◆ PROBLEM TO SOLVE
Everything from the first line of the data below through the line that contains "COL=bpy.context.collection" should be written out exactly, please, and nothing more; the pictures stay out.
——
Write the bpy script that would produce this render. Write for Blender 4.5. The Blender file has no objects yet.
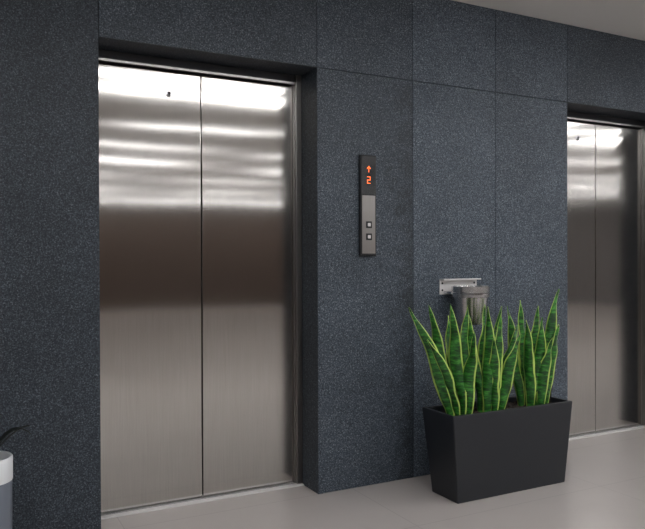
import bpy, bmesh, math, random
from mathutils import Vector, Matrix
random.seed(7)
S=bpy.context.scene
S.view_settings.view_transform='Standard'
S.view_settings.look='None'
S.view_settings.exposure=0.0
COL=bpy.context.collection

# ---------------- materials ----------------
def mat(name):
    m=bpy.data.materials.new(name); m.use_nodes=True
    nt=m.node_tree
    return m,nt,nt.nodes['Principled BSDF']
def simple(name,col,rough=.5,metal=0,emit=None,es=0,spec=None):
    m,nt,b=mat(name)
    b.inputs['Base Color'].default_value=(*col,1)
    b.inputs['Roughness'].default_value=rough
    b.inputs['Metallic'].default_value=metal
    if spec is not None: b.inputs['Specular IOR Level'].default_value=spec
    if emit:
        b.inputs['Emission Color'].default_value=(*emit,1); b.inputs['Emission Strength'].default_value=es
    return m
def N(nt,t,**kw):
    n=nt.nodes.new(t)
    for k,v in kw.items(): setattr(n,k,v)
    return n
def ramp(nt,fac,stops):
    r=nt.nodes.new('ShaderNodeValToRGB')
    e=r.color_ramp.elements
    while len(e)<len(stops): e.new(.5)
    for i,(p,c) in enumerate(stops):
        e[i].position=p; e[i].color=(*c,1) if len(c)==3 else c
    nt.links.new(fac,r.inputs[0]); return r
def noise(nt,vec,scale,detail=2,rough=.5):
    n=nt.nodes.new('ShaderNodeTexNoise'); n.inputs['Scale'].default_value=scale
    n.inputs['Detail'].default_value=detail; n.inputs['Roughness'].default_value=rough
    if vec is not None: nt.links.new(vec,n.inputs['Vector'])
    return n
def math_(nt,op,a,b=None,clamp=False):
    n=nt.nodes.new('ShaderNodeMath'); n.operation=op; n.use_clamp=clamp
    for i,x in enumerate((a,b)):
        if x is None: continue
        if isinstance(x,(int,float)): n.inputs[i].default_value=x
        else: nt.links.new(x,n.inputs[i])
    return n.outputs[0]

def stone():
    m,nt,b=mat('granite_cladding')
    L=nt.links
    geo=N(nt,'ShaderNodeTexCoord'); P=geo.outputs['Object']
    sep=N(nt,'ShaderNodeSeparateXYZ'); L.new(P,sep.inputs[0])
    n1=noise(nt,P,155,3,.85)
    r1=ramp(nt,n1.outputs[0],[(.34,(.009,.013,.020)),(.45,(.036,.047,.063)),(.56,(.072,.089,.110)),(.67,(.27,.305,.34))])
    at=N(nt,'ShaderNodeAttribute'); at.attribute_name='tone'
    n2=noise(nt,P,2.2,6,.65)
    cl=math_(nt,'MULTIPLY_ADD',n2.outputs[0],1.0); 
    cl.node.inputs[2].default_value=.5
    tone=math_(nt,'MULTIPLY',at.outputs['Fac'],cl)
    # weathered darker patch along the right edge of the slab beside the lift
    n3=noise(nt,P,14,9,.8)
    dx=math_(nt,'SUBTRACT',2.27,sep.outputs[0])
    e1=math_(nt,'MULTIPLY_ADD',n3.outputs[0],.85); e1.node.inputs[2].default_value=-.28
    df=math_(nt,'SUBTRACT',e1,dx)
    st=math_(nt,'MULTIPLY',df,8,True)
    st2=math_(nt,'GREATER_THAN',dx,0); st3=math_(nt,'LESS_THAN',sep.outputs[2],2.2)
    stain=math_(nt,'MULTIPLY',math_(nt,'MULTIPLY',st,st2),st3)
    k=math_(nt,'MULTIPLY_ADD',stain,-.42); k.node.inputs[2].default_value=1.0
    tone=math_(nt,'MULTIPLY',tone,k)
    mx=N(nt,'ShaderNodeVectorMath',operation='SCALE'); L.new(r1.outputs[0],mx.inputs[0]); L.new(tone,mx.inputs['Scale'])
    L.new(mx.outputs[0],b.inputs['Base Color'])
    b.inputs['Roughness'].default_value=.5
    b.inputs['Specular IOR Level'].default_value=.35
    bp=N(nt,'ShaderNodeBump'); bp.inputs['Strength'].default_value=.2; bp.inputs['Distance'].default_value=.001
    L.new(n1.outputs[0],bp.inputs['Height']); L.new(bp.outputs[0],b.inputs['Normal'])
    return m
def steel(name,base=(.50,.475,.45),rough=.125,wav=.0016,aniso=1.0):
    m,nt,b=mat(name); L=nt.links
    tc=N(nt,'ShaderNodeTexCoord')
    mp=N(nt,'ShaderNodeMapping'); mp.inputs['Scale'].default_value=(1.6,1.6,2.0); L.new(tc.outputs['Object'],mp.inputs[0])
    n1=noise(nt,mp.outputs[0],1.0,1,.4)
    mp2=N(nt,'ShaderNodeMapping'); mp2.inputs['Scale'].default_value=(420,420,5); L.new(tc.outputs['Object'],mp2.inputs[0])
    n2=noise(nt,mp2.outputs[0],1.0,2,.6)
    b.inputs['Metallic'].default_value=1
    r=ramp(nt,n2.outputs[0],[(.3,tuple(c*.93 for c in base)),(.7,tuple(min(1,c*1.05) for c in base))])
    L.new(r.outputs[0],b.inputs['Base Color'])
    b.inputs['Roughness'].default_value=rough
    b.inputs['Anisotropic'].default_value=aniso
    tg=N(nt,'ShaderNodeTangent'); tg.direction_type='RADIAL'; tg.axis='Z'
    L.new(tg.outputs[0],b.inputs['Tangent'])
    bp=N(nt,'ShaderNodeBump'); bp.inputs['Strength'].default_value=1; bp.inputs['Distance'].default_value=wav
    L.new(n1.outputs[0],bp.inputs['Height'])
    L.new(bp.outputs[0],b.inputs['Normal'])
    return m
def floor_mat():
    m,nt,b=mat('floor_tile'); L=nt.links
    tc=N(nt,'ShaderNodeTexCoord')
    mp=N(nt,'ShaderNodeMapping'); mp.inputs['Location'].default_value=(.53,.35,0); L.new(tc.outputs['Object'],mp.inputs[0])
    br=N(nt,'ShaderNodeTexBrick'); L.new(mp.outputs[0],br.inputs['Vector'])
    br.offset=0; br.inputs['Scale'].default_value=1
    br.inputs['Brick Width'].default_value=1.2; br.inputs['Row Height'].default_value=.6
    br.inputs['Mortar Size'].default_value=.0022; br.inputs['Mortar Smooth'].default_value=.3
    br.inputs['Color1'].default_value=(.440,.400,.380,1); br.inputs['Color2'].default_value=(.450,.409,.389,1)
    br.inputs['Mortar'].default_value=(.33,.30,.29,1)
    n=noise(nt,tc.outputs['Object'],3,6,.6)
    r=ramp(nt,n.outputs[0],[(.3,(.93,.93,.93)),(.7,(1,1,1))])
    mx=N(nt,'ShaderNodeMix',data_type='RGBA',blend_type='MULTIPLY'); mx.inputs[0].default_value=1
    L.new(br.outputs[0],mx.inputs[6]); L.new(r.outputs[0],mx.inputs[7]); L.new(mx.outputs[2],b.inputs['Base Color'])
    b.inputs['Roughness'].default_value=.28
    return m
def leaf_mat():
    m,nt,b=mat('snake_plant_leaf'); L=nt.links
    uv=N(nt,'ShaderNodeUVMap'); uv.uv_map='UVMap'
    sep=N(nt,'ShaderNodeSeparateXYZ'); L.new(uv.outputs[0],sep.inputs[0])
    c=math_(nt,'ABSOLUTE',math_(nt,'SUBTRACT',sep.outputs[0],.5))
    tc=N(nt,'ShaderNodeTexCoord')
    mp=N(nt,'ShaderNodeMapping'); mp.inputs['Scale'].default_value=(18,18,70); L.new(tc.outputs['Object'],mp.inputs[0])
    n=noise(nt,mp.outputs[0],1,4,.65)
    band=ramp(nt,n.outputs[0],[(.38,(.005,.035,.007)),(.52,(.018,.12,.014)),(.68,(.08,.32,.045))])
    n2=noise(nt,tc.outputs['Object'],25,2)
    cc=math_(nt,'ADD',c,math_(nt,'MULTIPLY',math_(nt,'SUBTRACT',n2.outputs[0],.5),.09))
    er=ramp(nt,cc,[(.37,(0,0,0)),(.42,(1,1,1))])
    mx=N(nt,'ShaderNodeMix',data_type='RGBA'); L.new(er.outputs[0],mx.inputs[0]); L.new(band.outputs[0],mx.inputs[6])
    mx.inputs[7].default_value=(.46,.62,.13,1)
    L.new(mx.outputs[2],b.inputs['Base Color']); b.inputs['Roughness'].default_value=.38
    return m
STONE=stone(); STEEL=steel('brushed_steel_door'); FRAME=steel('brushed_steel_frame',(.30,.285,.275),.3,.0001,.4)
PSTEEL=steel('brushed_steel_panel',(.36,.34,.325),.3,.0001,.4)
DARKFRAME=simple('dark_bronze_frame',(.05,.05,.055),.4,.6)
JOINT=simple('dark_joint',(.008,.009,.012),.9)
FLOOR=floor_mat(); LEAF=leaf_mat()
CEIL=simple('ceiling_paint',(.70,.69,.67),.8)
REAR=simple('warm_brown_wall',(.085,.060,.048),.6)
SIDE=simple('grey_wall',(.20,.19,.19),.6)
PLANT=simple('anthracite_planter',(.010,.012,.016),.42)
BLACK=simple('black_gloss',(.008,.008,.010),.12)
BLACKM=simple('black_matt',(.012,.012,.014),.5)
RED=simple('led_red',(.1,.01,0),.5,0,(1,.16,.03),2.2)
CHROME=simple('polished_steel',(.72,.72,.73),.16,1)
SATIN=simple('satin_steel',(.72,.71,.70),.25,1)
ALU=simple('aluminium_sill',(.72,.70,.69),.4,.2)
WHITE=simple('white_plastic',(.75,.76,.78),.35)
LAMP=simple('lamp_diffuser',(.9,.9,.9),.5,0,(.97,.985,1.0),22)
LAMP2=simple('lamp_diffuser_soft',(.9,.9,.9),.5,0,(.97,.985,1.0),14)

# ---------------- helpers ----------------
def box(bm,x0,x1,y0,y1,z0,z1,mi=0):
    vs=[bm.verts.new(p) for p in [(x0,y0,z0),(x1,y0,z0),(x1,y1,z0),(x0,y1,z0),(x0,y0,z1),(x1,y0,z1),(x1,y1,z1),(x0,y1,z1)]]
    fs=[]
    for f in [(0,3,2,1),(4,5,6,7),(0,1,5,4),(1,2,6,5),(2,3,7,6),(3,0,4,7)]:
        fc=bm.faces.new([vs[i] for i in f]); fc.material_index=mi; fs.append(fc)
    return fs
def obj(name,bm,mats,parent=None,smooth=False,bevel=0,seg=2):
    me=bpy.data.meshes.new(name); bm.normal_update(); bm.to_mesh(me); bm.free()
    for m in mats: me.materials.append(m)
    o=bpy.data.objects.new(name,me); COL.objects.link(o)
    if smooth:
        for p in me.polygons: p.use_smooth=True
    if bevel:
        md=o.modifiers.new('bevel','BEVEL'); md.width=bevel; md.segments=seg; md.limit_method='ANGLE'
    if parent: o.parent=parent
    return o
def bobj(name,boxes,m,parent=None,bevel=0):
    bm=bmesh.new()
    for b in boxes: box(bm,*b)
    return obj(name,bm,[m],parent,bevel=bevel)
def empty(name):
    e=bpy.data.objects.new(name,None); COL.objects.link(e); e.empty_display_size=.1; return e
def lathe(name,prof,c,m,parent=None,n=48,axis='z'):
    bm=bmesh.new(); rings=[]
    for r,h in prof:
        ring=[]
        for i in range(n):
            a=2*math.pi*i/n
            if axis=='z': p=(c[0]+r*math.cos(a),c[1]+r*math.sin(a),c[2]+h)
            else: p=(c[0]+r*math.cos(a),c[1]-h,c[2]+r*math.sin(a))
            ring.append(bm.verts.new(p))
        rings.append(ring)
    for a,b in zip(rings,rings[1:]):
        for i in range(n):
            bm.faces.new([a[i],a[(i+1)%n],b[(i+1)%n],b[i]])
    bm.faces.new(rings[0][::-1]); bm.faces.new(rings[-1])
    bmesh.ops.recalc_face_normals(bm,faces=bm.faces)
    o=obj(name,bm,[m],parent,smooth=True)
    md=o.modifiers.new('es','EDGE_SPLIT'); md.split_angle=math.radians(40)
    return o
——
◆ EXERCISE ANSWER
Write the bpy script that would produce this render. Write for Blender 4.5. The Blender file has no objects yet.
import bpy, bmesh, math, random
from mathutils import Vector, Matrix
random.seed(7)
S=bpy.context.scene
S.view_settings.view_transform='Standard'
S.view_settings.look='None'
S.view_settings.exposure=0.0
COL=bpy.context.collection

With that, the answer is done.